Le jeu est non seulement la preuve de notre corruption mais il est en outre une
offense à Dieu qui doit seul connaître « le jour et l’heure » et dont
on ne saurait évoquer le nom en vain : « La condamnation des jeux de hasard ‘‘per se’’ repose alors sur l’argument théologique qui y voit un détournement
du sort _ procédé extraordinaire par lequel Dieu fait connaître sa volonté aux
humains _, dont il profane l’essence divine. C’est pourquoi les jeux de hasard
_ les dés par exemple _ qui utilisent
des instruments divinatoires paraissent à certains une invention diabolique. » (p. 31)
Mais l’essai d’Elizabeth Belmas pose aussi
des questions ludologiques auxquels les anciens ont su répondre de façon fort
pertinente, à même d’éclairer l’analyse actuelle des jeux. La Marinière, auteur
d’une académie des jeux (catalogue de règles de jeux en vogue), écrit par
exemple en 1654 : « Ces jeux ne
sont entendus que par ceux ayant un peu étudié, au lieu que les jeux se
pratiquent d’ordinaire parmy les jeunes gens, soir de la Cour, soit de la
Ville, qui enfin sont tous gens du monde et de conversation vulgaire, sans
grande application aux lettres. C’est le cas des femmes aussi qui la plupart
n’ayant pas fait grande lecture, ignorent beaucoup de choses que l’on ne
peut sçavoir sans avoir esté au Collège. » (p. 140) Constat que le
succès populaire d’un jeu est intimement lié à la facilité avec laquelle on
peut apprivoiser ses règles et ainsi le répandre. Huvier des Fontenelles
enfonce le clou en 1778 : « Qu’on
fasse un livre sur la chimie, sur l’astronomie, sur la peinture, sur la
sculpxure etc. Il n’y aura que les connaisseurs, les amateurs qui le liront,
qui en décideront, qui le critiqueront. Que l’on joue au wist, au reversi, au
tresset au liquet… il n’y aura que ceux qui connaissent ces jeux qui y
joueront, ou qui les regarderont jouer, pour décider des coups bien ou mal
joués. Si on fait un ouvrage de littérature, comme on croit qu’il ne faut que
de l’esprit pour en juger, tout le monde voudra être juge parce que tout le
monde a des prétentions à l’esprit… Pour une raison qui me paraît semblable,
tout le monde joue au loto, parce qu’il ne faut à ce jeu que du bonheur et que
tout le monde a des prétentions au bonheur. » (p. 158)

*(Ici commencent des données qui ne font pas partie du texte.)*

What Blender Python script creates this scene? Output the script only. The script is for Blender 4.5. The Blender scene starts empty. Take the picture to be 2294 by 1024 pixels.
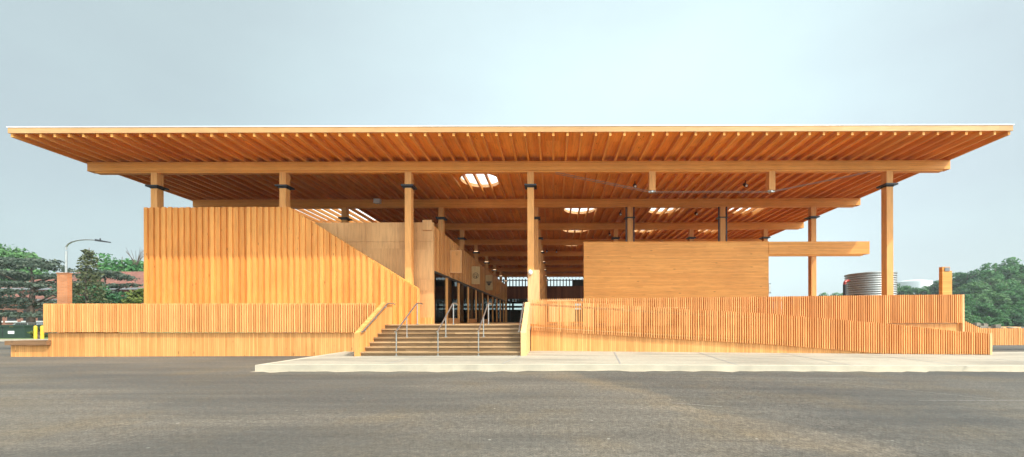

Or c’est sans doute la fin des guerres
larvées, l’arrivée au pouvoir de la bourgeoisie, la naissance du capitalisme,
qui tout à la fois concourent à permettre enfin à l’ensemble des classes de la
société de pouvoir faire mieux que survivre, et ainsi de chercher son lot de
plaisir dans le jeu. Le XVIIIe siècle à tellement systématisé le jeu que la loterie
n’a jamais été aussi importante dans le budget de l’Etat : « Entre 1777 et 1781, sous l’administration
Necker, les loteries ont rapporté davantage au Trésor Royal que l’impôt du
clergé. Elles n’ont guère pâti du marasme économique général dans les dernières
années de l’Ancien Régime. » (p. 333). Ce faisant, le jeu prouve qu’il
n’est pas seulement un excès de la monarchie déliquescente, mais bien l’une des
activités majeures de l’homme, que la législation contemporaine va s’attacher à
canaliser au profit de l’Etat, que ce soit par l’impôt, le monopole public,
l’irrépétibilité de ses dettes, ou encore comme moyen de divertissement des
masses. Autant de fondements que le jeu moderne a posés.
Jouer
autrefois : essai sur le jeu dans la France moderne (XVIe-XVIIIe siècle) d’Elizabeth
Belmas, Champ Vallon 2006, 439 pages, 29 €.